Rows from a 3D scene dataset
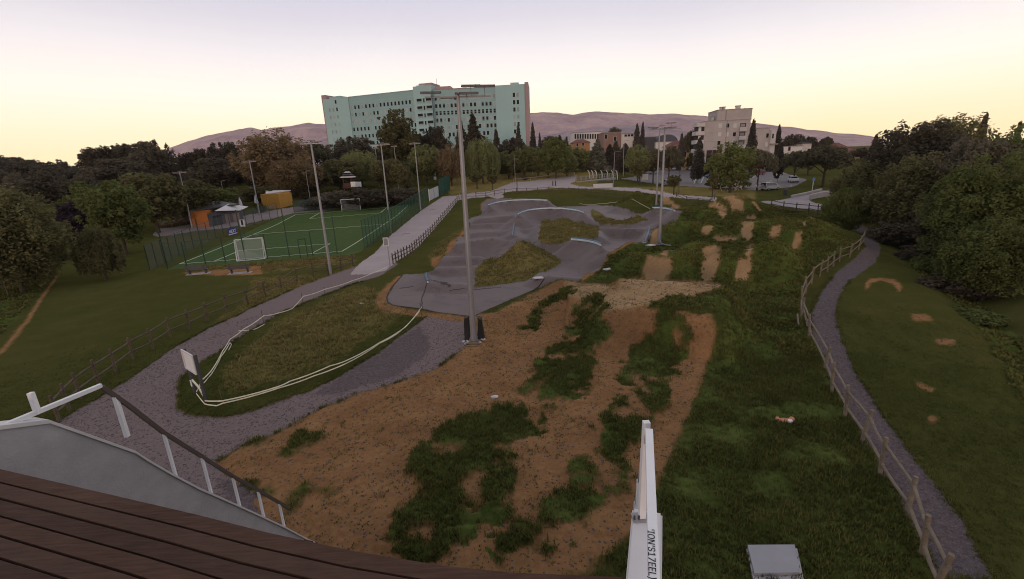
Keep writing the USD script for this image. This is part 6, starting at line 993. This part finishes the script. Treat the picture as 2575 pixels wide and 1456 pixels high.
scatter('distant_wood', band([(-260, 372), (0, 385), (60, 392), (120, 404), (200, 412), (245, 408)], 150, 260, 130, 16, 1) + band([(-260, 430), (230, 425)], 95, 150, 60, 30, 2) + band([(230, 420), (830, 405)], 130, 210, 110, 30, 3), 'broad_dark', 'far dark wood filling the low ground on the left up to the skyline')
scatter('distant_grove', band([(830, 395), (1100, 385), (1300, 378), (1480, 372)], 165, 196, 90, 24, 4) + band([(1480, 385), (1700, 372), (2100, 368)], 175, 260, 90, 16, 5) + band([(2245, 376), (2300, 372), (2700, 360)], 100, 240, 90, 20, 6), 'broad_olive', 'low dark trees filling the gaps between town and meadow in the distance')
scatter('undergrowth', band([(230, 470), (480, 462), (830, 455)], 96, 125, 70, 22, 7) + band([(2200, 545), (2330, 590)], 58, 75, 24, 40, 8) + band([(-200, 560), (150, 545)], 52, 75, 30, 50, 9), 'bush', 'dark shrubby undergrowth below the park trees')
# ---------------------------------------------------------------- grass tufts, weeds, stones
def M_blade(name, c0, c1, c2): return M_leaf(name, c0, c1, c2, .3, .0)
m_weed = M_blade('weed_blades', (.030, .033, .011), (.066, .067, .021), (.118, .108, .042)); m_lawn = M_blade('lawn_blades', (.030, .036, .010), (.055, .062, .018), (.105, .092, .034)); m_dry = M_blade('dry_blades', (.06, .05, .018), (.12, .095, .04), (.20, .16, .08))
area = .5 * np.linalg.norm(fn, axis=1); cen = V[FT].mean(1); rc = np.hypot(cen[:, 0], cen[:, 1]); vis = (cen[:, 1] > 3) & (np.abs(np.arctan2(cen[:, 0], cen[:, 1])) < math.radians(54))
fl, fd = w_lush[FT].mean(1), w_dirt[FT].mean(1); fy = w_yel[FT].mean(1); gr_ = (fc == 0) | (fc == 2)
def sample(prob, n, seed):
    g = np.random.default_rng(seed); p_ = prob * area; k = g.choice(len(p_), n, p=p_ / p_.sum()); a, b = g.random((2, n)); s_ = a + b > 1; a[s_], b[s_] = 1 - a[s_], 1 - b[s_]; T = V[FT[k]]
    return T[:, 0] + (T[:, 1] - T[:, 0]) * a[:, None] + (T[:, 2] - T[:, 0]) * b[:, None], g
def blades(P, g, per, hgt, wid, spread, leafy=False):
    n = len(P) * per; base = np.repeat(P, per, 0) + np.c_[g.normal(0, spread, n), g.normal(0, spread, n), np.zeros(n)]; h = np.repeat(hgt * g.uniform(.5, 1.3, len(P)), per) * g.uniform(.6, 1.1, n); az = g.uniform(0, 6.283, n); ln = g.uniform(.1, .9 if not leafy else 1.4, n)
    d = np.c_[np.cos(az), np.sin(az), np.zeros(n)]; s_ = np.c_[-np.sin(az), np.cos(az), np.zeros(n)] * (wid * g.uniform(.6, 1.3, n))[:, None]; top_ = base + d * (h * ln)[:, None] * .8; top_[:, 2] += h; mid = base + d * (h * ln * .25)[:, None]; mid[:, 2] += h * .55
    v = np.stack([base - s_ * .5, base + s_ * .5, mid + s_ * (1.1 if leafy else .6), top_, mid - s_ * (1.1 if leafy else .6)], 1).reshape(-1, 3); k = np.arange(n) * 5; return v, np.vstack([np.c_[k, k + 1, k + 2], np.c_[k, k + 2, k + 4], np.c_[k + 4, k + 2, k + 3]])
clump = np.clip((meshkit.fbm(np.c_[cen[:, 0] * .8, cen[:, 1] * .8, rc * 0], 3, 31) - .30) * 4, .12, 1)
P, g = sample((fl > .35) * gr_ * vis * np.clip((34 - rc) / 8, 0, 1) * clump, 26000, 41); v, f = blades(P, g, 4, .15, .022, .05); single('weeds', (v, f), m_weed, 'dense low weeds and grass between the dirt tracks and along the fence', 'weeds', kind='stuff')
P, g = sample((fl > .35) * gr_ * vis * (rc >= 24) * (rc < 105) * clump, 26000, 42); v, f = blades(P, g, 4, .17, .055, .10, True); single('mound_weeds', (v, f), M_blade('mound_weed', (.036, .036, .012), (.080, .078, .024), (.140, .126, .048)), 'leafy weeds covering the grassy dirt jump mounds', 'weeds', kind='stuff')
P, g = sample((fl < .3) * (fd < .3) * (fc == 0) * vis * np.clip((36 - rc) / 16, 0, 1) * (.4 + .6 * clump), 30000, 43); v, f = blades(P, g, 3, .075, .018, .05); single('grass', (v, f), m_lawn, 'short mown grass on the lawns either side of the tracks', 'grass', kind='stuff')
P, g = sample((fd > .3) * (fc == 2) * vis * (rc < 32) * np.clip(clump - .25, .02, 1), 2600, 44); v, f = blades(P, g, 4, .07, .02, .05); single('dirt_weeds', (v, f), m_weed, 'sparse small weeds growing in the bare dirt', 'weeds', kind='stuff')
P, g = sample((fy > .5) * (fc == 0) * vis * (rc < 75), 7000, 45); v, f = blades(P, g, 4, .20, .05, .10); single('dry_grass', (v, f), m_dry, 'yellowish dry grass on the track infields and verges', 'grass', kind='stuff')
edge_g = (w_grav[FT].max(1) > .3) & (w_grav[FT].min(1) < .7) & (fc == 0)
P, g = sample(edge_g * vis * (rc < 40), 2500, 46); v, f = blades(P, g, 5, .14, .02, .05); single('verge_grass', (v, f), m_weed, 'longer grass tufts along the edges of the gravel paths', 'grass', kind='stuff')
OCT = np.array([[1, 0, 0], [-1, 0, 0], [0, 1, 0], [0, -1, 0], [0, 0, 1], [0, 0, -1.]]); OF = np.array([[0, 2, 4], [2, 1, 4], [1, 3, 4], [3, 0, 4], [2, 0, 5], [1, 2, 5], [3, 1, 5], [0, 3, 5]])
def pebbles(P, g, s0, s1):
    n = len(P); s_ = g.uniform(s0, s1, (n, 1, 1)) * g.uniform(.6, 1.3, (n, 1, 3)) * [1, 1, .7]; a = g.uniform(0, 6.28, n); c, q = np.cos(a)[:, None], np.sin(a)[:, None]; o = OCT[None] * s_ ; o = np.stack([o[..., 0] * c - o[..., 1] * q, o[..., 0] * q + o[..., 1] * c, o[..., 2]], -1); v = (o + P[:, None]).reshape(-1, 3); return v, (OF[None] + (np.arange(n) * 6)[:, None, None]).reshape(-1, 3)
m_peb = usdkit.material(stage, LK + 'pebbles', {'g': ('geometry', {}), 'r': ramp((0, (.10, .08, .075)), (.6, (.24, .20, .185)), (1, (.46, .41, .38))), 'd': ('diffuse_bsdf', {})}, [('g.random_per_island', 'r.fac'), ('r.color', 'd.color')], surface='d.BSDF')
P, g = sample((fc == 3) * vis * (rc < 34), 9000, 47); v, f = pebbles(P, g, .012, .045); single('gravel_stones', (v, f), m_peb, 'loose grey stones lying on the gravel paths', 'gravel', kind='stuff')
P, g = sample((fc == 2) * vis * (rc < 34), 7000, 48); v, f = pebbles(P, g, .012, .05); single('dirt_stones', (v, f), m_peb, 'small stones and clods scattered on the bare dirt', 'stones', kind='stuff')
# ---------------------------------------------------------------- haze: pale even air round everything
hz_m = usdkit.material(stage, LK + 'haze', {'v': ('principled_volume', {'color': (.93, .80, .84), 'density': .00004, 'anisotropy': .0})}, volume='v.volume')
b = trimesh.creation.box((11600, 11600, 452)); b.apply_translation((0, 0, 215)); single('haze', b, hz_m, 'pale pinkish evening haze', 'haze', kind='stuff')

--

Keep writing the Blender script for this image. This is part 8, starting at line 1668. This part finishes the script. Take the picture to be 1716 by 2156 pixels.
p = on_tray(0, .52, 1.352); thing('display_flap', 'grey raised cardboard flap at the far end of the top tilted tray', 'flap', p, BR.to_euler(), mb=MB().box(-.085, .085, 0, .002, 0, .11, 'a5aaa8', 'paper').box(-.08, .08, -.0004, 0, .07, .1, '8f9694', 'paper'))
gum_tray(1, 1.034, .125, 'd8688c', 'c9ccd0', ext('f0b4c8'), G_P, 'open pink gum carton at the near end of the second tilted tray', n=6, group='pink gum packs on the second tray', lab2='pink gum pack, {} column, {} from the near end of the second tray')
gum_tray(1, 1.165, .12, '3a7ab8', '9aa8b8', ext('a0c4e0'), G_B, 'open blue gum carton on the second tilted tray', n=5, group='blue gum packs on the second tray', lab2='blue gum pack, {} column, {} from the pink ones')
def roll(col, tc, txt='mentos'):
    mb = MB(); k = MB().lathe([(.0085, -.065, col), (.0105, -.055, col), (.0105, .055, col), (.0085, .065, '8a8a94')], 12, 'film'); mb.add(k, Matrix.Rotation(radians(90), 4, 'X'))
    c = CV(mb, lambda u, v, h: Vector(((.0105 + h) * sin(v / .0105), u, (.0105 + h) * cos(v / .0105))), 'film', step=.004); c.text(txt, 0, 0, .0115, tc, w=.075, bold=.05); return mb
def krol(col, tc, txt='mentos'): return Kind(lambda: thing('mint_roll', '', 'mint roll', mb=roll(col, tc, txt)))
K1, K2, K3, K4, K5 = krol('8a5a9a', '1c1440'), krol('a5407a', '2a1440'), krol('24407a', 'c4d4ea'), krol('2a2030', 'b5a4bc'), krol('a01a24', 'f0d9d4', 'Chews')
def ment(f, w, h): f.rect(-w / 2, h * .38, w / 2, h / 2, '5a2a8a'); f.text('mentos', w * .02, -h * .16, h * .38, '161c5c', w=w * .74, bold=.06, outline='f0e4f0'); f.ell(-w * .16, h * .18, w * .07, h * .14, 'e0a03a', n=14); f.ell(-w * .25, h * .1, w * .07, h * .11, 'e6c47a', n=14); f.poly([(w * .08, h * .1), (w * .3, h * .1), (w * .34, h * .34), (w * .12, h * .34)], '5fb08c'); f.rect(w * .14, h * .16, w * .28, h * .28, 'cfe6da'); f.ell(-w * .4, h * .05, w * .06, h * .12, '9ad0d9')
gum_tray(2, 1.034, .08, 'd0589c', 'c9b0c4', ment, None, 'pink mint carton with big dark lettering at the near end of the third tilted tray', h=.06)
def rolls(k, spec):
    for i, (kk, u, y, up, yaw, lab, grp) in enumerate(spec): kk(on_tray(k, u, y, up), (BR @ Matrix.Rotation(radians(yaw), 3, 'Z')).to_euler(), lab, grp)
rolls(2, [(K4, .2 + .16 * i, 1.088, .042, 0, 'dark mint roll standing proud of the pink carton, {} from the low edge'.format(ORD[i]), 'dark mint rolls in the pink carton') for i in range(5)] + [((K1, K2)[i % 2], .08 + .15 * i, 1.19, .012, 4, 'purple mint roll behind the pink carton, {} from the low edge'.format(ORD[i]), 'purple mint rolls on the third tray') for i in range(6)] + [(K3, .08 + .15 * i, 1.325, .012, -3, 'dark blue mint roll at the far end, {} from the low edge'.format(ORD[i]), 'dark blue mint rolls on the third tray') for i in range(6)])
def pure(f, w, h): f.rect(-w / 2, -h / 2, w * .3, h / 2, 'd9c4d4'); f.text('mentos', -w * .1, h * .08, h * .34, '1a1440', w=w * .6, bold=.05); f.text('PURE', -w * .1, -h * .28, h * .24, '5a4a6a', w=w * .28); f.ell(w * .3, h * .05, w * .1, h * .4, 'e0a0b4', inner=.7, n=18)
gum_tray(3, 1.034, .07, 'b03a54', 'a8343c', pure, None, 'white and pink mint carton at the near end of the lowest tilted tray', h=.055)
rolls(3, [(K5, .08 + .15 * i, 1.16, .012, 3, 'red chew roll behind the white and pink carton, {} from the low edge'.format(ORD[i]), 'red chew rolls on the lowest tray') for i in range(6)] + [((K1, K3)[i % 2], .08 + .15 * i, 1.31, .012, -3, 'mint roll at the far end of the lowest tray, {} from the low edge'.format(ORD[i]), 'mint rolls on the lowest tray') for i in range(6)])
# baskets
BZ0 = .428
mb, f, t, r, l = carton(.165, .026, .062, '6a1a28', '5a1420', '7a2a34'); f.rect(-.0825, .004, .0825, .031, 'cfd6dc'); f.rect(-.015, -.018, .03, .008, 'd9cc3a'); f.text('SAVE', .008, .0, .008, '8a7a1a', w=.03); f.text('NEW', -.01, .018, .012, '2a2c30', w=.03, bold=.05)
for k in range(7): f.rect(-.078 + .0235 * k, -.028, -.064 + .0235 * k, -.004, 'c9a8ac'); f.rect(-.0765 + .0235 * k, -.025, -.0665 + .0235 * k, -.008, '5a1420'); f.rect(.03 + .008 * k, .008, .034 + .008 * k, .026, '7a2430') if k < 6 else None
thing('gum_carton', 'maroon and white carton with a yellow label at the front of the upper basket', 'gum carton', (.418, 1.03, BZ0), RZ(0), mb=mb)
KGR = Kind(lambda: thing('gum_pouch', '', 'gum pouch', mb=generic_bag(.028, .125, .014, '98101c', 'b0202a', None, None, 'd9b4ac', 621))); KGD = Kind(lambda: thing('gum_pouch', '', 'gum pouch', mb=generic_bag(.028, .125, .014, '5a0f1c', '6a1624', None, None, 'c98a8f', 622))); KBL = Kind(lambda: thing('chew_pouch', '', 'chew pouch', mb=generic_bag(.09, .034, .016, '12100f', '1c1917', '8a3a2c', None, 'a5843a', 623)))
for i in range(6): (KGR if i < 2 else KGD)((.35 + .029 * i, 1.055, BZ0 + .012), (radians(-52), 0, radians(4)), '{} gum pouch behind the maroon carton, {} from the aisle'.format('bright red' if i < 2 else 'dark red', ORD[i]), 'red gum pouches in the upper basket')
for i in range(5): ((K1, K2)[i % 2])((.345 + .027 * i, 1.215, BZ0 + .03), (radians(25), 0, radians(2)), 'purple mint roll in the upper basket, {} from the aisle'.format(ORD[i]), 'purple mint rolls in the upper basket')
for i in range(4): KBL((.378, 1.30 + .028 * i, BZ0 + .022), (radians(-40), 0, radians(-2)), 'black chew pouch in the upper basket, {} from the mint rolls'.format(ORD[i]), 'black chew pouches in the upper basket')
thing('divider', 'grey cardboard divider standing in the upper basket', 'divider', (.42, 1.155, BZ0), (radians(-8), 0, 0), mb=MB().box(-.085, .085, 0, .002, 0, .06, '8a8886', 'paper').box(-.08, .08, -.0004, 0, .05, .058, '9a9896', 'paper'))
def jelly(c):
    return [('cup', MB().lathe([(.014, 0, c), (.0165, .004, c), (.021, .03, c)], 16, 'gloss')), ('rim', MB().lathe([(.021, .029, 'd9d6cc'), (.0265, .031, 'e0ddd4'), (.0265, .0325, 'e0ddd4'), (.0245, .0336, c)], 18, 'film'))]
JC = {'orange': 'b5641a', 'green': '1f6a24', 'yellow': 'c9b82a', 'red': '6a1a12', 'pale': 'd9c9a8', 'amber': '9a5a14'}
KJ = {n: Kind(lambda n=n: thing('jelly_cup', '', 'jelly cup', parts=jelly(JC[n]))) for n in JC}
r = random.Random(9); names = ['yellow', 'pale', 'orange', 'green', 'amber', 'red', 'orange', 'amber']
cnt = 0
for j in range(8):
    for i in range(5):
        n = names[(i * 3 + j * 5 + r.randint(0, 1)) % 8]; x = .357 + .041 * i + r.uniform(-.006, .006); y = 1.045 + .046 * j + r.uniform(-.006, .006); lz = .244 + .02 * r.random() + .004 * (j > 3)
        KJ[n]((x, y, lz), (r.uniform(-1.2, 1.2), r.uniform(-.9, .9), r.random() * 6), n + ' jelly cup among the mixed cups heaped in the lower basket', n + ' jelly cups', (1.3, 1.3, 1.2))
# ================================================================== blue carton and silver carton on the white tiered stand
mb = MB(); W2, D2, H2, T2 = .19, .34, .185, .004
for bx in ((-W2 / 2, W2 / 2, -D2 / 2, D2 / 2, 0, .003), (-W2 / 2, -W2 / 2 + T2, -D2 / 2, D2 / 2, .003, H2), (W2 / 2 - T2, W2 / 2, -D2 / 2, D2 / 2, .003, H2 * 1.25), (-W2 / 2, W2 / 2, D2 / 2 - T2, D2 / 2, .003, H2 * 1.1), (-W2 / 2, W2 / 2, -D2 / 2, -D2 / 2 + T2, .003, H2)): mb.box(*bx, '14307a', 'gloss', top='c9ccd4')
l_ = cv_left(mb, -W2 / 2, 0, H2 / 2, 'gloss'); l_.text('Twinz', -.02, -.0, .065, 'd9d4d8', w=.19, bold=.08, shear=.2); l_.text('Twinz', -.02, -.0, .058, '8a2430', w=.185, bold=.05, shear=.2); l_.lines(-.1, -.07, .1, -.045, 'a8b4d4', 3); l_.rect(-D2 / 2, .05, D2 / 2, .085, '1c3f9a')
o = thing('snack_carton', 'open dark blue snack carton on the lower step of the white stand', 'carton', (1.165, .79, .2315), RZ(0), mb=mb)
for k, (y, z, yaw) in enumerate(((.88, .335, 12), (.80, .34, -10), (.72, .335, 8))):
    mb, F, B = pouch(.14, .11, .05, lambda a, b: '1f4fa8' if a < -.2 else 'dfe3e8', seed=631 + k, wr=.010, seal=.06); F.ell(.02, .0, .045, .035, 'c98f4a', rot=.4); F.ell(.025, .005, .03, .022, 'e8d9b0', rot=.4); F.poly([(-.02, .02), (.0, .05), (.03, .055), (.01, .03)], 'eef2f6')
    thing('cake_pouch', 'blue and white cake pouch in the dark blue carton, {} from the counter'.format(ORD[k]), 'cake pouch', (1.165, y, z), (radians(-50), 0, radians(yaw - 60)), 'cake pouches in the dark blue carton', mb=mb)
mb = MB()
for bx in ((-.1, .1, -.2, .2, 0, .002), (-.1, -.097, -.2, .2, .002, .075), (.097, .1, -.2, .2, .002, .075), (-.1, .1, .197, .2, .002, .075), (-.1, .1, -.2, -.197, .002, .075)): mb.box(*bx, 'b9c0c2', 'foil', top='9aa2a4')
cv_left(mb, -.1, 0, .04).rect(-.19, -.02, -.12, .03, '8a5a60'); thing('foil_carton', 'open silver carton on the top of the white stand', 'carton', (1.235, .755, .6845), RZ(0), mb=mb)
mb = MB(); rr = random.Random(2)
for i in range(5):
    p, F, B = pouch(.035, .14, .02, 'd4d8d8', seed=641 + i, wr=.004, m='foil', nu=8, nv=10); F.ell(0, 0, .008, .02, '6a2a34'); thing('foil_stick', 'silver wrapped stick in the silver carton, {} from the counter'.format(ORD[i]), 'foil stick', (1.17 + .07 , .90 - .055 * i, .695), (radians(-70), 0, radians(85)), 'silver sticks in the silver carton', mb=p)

* * *

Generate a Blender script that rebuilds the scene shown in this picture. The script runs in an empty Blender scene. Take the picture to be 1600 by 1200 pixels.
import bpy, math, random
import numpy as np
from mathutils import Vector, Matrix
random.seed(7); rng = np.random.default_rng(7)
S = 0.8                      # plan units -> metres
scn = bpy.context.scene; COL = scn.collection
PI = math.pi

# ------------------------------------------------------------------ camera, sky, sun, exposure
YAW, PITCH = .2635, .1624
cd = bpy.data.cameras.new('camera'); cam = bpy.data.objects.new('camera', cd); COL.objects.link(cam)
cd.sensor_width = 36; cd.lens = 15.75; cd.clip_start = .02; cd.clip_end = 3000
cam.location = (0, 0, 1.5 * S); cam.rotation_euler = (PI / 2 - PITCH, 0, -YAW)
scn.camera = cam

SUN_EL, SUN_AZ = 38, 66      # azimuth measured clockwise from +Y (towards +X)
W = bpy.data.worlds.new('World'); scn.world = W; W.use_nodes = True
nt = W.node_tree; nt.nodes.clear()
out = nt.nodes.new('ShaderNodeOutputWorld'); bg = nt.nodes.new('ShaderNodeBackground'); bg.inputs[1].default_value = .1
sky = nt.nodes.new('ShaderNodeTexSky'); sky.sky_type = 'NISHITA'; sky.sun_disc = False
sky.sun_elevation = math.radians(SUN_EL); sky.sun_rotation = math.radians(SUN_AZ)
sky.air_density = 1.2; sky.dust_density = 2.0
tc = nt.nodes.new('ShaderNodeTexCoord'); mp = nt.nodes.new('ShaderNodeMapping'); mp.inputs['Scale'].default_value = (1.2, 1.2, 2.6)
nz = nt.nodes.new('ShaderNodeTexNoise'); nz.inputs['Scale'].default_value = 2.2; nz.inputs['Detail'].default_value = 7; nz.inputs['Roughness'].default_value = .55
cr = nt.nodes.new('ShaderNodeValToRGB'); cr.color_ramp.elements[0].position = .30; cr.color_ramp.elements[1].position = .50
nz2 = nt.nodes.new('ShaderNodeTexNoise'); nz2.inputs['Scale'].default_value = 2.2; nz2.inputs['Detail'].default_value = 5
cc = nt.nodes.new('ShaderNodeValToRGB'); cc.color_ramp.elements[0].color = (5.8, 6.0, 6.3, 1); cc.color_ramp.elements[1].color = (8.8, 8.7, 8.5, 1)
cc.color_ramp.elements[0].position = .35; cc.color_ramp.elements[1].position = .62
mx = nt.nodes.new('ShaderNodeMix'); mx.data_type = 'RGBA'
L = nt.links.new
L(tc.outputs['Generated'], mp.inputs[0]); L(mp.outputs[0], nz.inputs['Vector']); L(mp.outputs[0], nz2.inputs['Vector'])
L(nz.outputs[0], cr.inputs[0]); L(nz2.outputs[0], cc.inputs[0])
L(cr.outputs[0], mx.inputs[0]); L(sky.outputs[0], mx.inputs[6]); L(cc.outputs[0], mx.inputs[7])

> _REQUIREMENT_
All lines in the listing above from the line containing "Generate a Blender" to the line containing "scn.camera = cam", inclusive, should be retyped exactly; no other lines should appear.

> _COMPLETE OUTPUT_
Generate a Blender script that rebuilds the scene shown in this picture. The script runs in an empty Blender scene. Take the picture to be 1600 by 1200 pixels.
import bpy, math, random
import numpy as np
from mathutils import Vector, Matrix
random.seed(7); rng = np.random.default_rng(7)
S = 0.8                      # plan units -> metres
scn = bpy.context.scene; COL = scn.collection
PI = math.pi

# ------------------------------------------------------------------ camera, sky, sun, exposure
YAW, PITCH = .2635, .1624
cd = bpy.data.cameras.new('camera'); cam = bpy.data.objects.new('camera', cd); COL.objects.link(cam)
cd.sensor_width = 36; cd.lens = 15.75; cd.clip_start = .02; cd.clip_end = 3000
cam.location = (0, 0, 1.5 * S); cam.rotation_euler = (PI / 2 - PITCH, 0, -YAW)
scn.camera = cam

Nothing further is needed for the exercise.